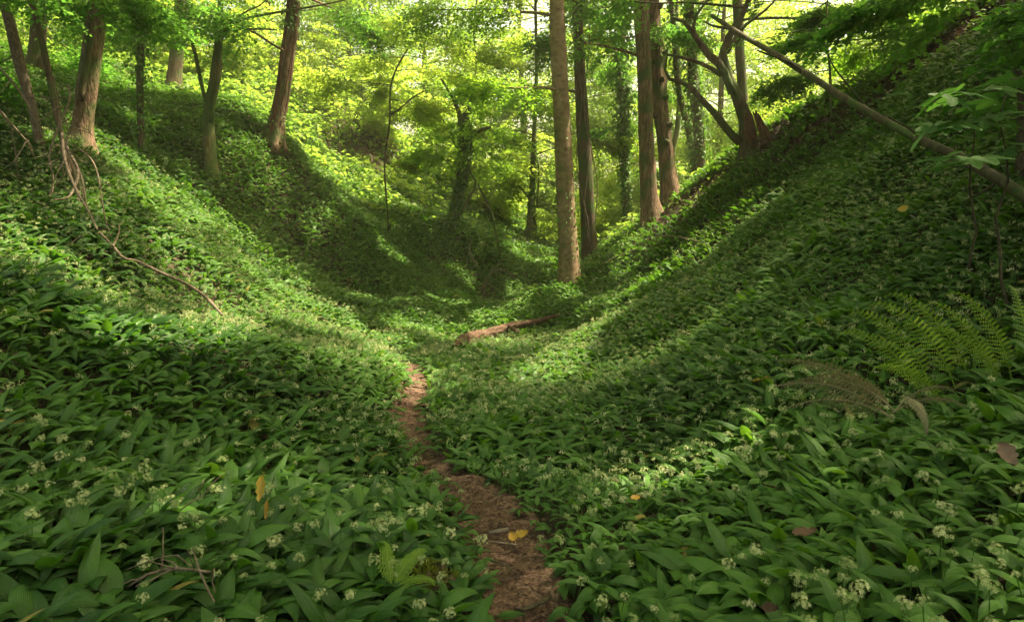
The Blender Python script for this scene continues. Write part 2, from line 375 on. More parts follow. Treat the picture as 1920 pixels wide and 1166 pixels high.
# ------------------------------------------------------------------ ground and path
def graded(a, b, c0, c1, fine, coarse):
    xs = list(np.arange(c0, c1+1e-6, fine)); s = fine; x = c1
    while x < b: s = min(coarse, s*1.12); x += s; xs.append(x)
    s = fine; x = c0; left = []
    while x > a: s = min(coarse, s*1.12); x -= s; left.append(x)
    return np.array(left[::-1]+xs)
gx = graded(-160, 160, -4, 5, .07, 12); gy = graded(-120, 220, .8, 10, .07, 12)
mx, my = np.meshgrid(gx, gy)
gz = H(mx.ravel(), my.ravel())-.012
nx = len(gx); ii = (np.arange(len(gy)-1)[:, None]*nx+np.arange(nx-1)[None]).ravel()
ground = mesh_np('ground', np.c_[mx.ravel(), my.ravel(), gz], [np.stack([ii, ii+1, ii+nx+1, ii+nx], -1)], M_soil)
tag(ground, 'brown leaf-strewn soil of the wooded ravine', 'ground', kind='structure')
pc = PC[(PC[:, 1] > -5)]; pd = np.gradient(pc, axis=0); pd /= np.linalg.norm(pd, axis=1)[:, None]; pn = np.c_[-pd[:, 1], pd[:, 0]]
pts, _ = resample(np.c_[pc, np.zeros(len(pc))], .05); pc = pts[:, :2]
pd = np.gradient(pc, axis=0); pd /= np.linalg.norm(pd, axis=1)[:, None]; pn = np.c_[-pd[:, 1], pd[:, 0]]
cross = np.linspace(-1, 1, 13)
pv = []
for i in range(len(pc)):
    wdt = pwidth(pc[i, 1])+.11+.05*(noise2(pc[i, 1], 3.3, 3, 4)-.5)
    pv.append(pc[i][None]+pn[i][None]*(cross*wdt)[:, None])
pv = np.array(pv).reshape(-1, 2)
pz = H(pv[:, 0], pv[:, 1])+.006+.014*(noise2(pv[:, 0], pv[:, 1], 16, 8)-.5)+.01*(noise2(pv[:, 0], pv[:, 1], 7, 2)-.5)+.006
k = len(cross); ii = (np.arange(len(pc)-1)[:, None]*k+np.arange(k-1)[None]).ravel()
path = mesh_np('path', np.c_[pv, pz], [np.stack([ii, ii+1, ii+k+1, ii+k], -1)], M_path)
tag(path, 'narrow trodden earth footpath winding up the ravine', 'path', kind='structure')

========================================

▶ **Exercise instructions**
Output the data above without changes, apart from leaving out the pictures.

▶ **Expected answer**
The Blender Python script for this scene continues. Write part 2, from line 375 on. More parts follow. Treat the picture as 1920 pixels wide and 1166 pixels high.
# ------------------------------------------------------------------ ground and path
def graded(a, b, c0, c1, fine, coarse):
    xs = list(np.arange(c0, c1+1e-6, fine)); s = fine; x = c1
    while x < b: s = min(coarse, s*1.12); x += s; xs.append(x)
    s = fine; x = c0; left = []
    while x > a: s = min(coarse, s*1.12); x -= s; left.append(x)
    return np.array(left[::-1]+xs)
gx = graded(-160, 160, -4, 5, .07, 12); gy = graded(-120, 220, .8, 10, .07, 12)
mx, my = np.meshgrid(gx, gy)
gz = H(mx.ravel(), my.ravel())-.012
nx = len(gx); ii = (np.arange(len(gy)-1)[:, None]*nx+np.arange(nx-1)[None]).ravel()
ground = mesh_np('ground', np.c_[mx.ravel(), my.ravel(), gz], [np.stack([ii, ii+1, ii+nx+1, ii+nx], -1)], M_soil)
tag(ground, 'brown leaf-strewn soil of the wooded ravine', 'ground', kind='structure')
pc = PC[(PC[:, 1] > -5)]; pd = np.gradient(pc, axis=0); pd /= np.linalg.norm(pd, axis=1)[:, None]; pn = np.c_[-pd[:, 1], pd[:, 0]]
pts, _ = resample(np.c_[pc, np.zeros(len(pc))], .05); pc = pts[:, :2]
pd = np.gradient(pc, axis=0); pd /= np.linalg.norm(pd, axis=1)[:, None]; pn = np.c_[-pd[:, 1], pd[:, 0]]
cross = np.linspace(-1, 1, 13)
pv = []
for i in range(len(pc)):
    wdt = pwidth(pc[i, 1])+.11+.05*(noise2(pc[i, 1], 3.3, 3, 4)-.5)
    pv.append(pc[i][None]+pn[i][None]*(cross*wdt)[:, None])
pv = np.array(pv).reshape(-1, 2)
pz = H(pv[:, 0], pv[:, 1])+.006+.014*(noise2(pv[:, 0], pv[:, 1], 16, 8)-.5)+.01*(noise2(pv[:, 0], pv[:, 1], 7, 2)-.5)+.006
k = len(cross); ii = (np.arange(len(pc)-1)[:, None]*k+np.arange(k-1)[None]).ravel()
path = mesh_np('path', np.c_[pv, pz], [np.stack([ii, ii+1, ii+k+1, ii+k], -1)], M_path)
tag(path, 'narrow trodden earth footpath winding up the ravine', 'path', kind='structure')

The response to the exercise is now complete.